I sometimes had a similar experience in Leinster House.

I particularly remember the night of the bombs in 1972, when Fine Gael was led by this event to reverse its stance on an Emergency Powers Bill.

Many deputies who left the House that night at about 4 a.m. believed that Liam Cosgrave had lost the support of his party some eight hours earlier, and would be resigning next day - only to find when they woke up next morning that earlier that night the leader of the opposition had had a triumph on television, of which many of us in Leinster House were totally unaware. Three months later he was elected taoiseach.

That was an extreme case of what I call "parliamentary isolation". But all politicians, those in government most of all, can at times momentarily get out of touch with the real world outside.

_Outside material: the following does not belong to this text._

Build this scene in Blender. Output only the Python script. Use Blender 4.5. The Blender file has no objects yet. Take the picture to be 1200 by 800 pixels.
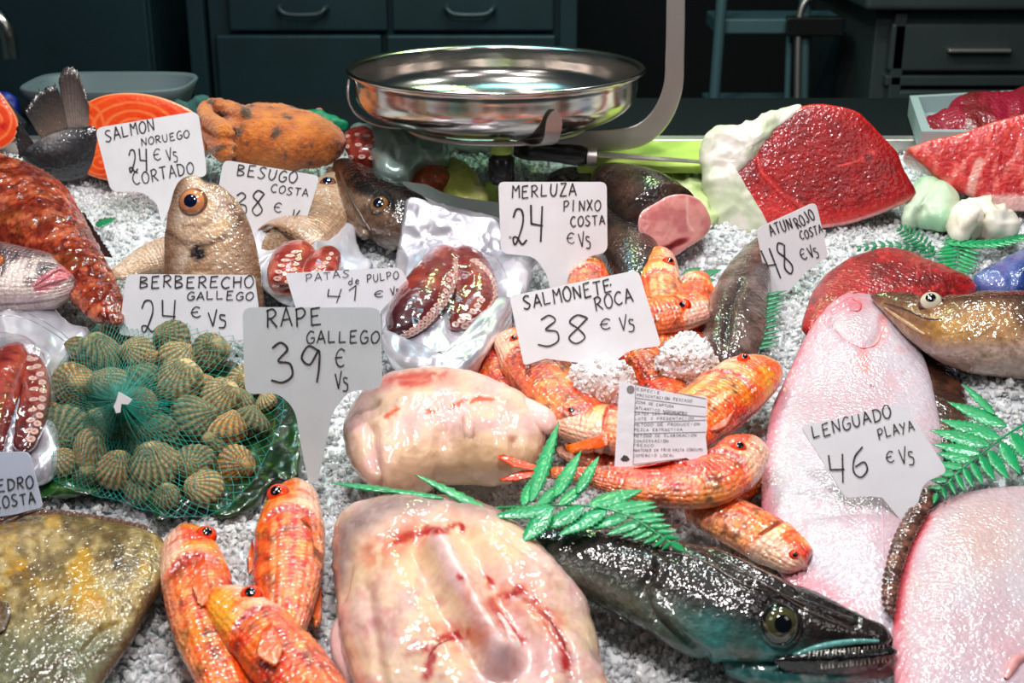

They may as a result take a decision that seems eminently sensible until reality is brought home to them by journalists telling them next day, or perhaps several days later, that in their view, and that of the public outside Leinster House, they've made a serious blunder.

Vigilant journalists also protect the public interest by identifying and publicising self-serving decisions that politicians are sometimes tempted to make.

In this task they have occasionally been inhibited by our laws of libel for although these laws sometimes appear too weak to protect the privacy of citizens, they are at the same time too tightly drawn to enable investigative journalists to expose some of the evils that have occasionally affected our political system.

The importance of investigative journalism to a community should never be underestimated.

When, in 1995, I was appointed to the RTÉ Authority I and my new colleagues raised this issue at once.

We had the impression that the news and current affairs staff felt unsure of the backing they would receive if they undertook investigative journalism as distinct from merely reporting the outcome of newspaper investigations.

A message went out that the news and current affairs staff would be backed by our authority even if (as did, in fact, happen not long afterwards) they made an honest mistake in the process. Since then, we've seen some very valuable investigative work by RTÉ.

The trouble is that the remarkable contribution made to our society by outstanding journalists is often missed by a public opinion that is much more likely to give out about the poor quality of some of the journalism in parts of what is called the popular press. Consciousness of the bad sometimes drives out recognition of the good.

Perhaps, when we are tempted to go overboard about bad journalism, we should just pause for a moment - and think of Mary Holland.